Motorist who celebrated dangerous driving on social media was on parole

An Ontario motorist whose social media accounts glorified drink driving and who then killed a cyclist has again been sent to prison for drink driving. Darya Selinevich was on parole having promised authorities she would never drink again.

In 2015, Selinevich uploaded a number of images to social media that effectively celebrated dangerous driving.

She posted a photo of a wine bottle in a car and another of a speedometer at 202.5 kph.

She also posted a doctored road safety poster on which she joked that in addition to a bus, cab, police car or ambulance, a fifth ride-home option when drunk was, “my car.”

Around this time, she was handed a one-year driving ban for speeding with double the legal limit of alcohol in her system. The Star reports that she was so drunk, she passed out at the police station.

A month later, on June 11, 2015, she hit and killed 44-year-old cyclist Zhi Yong Kang.

She had been drinking heavily and was travelling at 110km/h in a 60km/h zone.

She left Kang dying on the ground and then drove at speeds of up to 200km/h to try and avoid capture, at one point running a red light.

She was sentenced to seven years in jail, reduced to four and a half years for time already served, and banned from driving for 10 years.

In January 2018, she was granted day parole after telling parole board members she would never drink alcohol again and that she hoped to share her story through Mothers Against Drunk Driving (MADD).

She was later granted full parole on condition that she did not drink.

In June of this year, she was pulled over after almost hitting another driver while swerving erratically in heavy traffic. She was found to have twice the legal alcohol limit in her blood. Police found 12 empty beer containers in the car. She had two passengers.

Selinevich pleaded guilty to the criminal charges of impaired driving and driving while disqualified and was sentenced to 18 months in prison.

“She’s already killed somebody when driving drunk, and was actually on that sentence when she committed this offence,” said Crown attorney Robert De Chellis. “She just does not seem to get it.”

Selinevich’s lawyer, Jeffrey Stone, said: “She wants to accept her responsibility and move on to the difficult task of acknowledging that she is an alcoholic and acknowledging that she has to deal with that.”

Stone said that since being re-arrested, his client had lost her job at a law firm.

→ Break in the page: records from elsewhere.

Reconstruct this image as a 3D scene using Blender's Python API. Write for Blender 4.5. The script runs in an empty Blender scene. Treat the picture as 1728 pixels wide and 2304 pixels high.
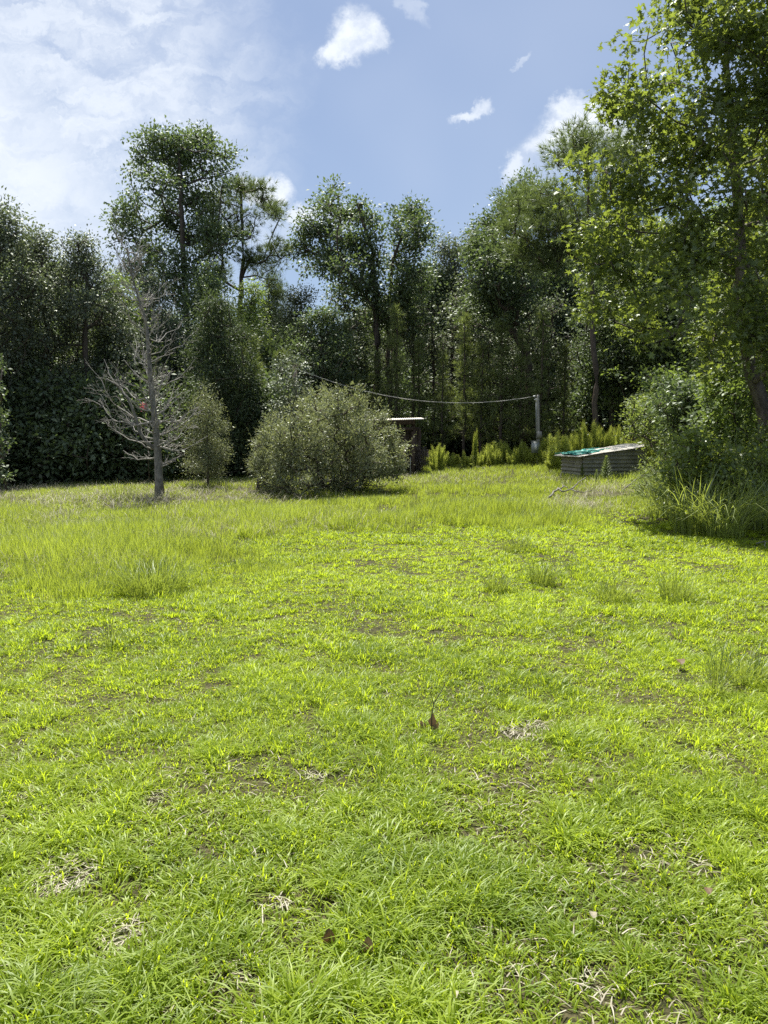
import bpy, math, random
import numpy as np

# ------------------------------------------------------------------ camera, sky, sun, exposure
sc = bpy.context.scene
R = math.radians
CAM_Z, PITCH, F = 1.6, 6.0, 1731.0          # eye height (m), downward tilt, focal length in photo pixels
SUN_EL, SUN_AZ = R(61), R(-13)              # azimuth measured from +Y towards +X
cam = bpy.data.objects.new('camera', bpy.data.cameras.new('camera'))
sc.collection.objects.link(cam)
cam.location = (0, 0, CAM_Z)
cam.rotation_euler = (R(90 - PITCH), 0, 0)
cam.data.sensor_fit = 'VERTICAL'
cam.data.sensor_height = 36
cam.data.lens = 36 * F / 2304
cam.data.clip_end = 2000
cam.data.clip_start = 0.05
sc.camera = cam
sc.view_settings.view_transform = 'Standard'
sc.view_settings.look = 'None'
sc.view_settings.gamma = 1
sc.view_settings.exposure = 1.1
sc.cycles.max_bounces = 5
sc.cycles.diffuse_bounces = 3
sc.cycles.glossy_bounces = 2
sc.cycles.transmission_bounces = 3
sc.cycles.transparent_max_bounces = 4
sc.cycles.use_denoising = False
sc.cycles.sample_clamp_indirect = 6

sd = bpy.data.lights.new('sun', 'SUN')
sun = bpy.data.objects.new('sun', sd)
sc.collection.objects.link(sun)
sd.energy = 4.6
sd.angle = R(0.5)
sd.color = (1.0, 0.955, 0.87)
sun.rotation_euler = (R(90) - SUN_EL, 0, math.pi - SUN_AZ)   # light travels from the sun towards the camera side
sun.location = (0, 0, 30)


def ray(px, py):
    """world direction through a photo pixel (1728 x 2304)"""
    x, y = (px - 864) / F, -(py - 1152) / F
    c, s = math.cos(R(PITCH)), math.sin(R(PITCH))
    return np.array([x, c + y * s, -s + y * c])


D2S = 1728 / 1659.0                          # my measuring scale -> photo pixels


def at(x, y, Y):
    d = ray(x * D2S, y * D2S)
    return np.array([0, 0, CAM_Z]) + d * (Y / d[1])


# ---- world: Nishita sky with a thin veil and a few cumulus puffs, laid out by direction
world = bpy.data.worlds.new('World')
sc.world = world
world.use_nodes = True
wt = world.node_tree
wt.nodes.clear()


class NT:
    def __init__(s, tree): s.t = tree
    def n(s, typ, **kw):
        nd = s.t.nodes.new(typ)
        for k, v in kw.items():
            if k.startswith('i_'):
                nd.inputs[int(k[2:])].default_value = v
            else:
                setattr(nd, k, v)
        return nd
    def put(s, sock, v):
        if isinstance(v, (int, float)): sock.default_value = v
        elif isinstance(v, tuple): sock.default_value = v
        else: s.t.links.new(v, sock)
    def m(s, op, a, b=0.0, c=0.0, clamp=False):
        nd = s.t.nodes.new('ShaderNodeMath'); nd.operation = op; nd.use_clamp = clamp
        for i, v in enumerate((a, b, c)): s.put(nd.inputs[i], v)
        return nd.outputs[0]
    def vm(s, op, a, b=(0, 0, 0), out=0):
        nd = s.t.nodes.new('ShaderNodeVectorMath'); nd.operation = op
        s.put(nd.inputs[0], a); s.put(nd.inputs[1], b)
        return nd.outputs[out]
    def mr(s, v, a, b, c=0.0, d=1.0, kind='SMOOTHSTEP'):
        nd = s.t.nodes.new('ShaderNodeMapRange'); nd.interpolation_type = kind
        s.put(nd.inputs[0], v)
        for i, q in enumerate((a, b, c, d)): nd.inputs[i + 1].default_value = q
        return nd.outputs[0]
    def noise(s, vec, scale, detail=4.0, rough=0.55, dist=0.0, col=False):
        nd = s.t.nodes.new('ShaderNodeTexNoise')
        if vec is not None: s.t.links.new(vec, nd.inputs['Vector'])
        nd.inputs['Scale'].default_value = scale; nd.inputs['Detail'].default_value = detail
        nd.inputs['Roughness'].default_value = rough; nd.inputs['Distortion'].default_value = dist
        return nd.outputs[1 if col else 0]
    def mix(s, f, a, b, mode='MIX'):
        nd = s.t.nodes.new('ShaderNodeMix'); nd.data_type = 'RGBA'; nd.blend_type = mode
        s.put(nd.inputs[0], f); s.put(nd.inputs[6], a); s.put(nd.inputs[7], b)
        return nd.outputs[2]
    def comb(s, x, y, z=0.0):
        nd = s.t.nodes.new('ShaderNodeCombineXYZ')
        for i, v in enumerate((x, y, z)): s.put(nd.inputs[i], v)
        return nd.outputs[0]


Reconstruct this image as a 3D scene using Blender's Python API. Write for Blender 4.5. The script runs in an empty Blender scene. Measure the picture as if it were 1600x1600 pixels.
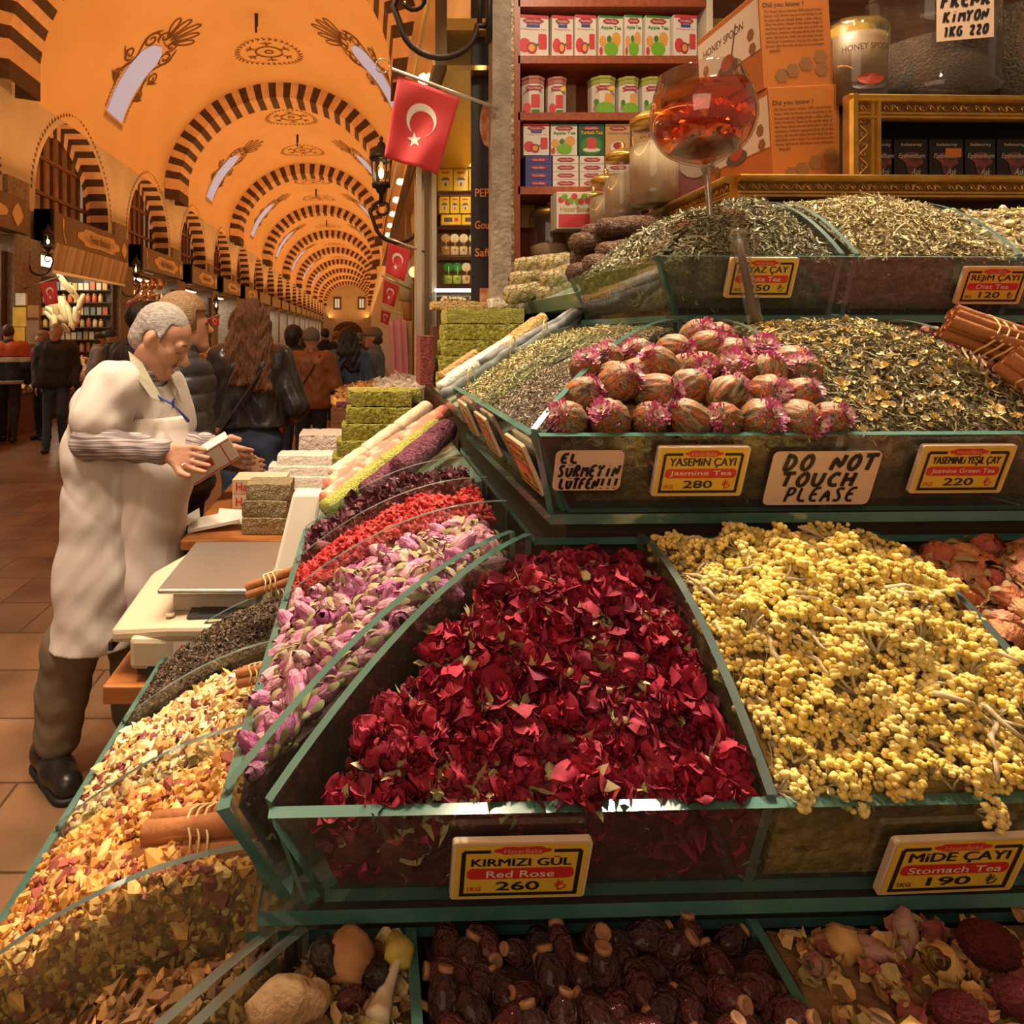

Imposing the jail sentence, the judge said: “The risk to other vehicles and their occupants was not an abstract risk, it was a real one that could have resulted in catastrophic consequences.”

He also imposed another 10-year driving ban, but added it was likely the ministry of transportation would revoke her licence for life.

Responding to the suggestion that Selinevich might have worked with his organisation, Andrew Murie, chief executive officer of MADD Canada, described her behaviour as “deplorable,” and said, “there’s not a chance in a million years we would work with anyone like this.”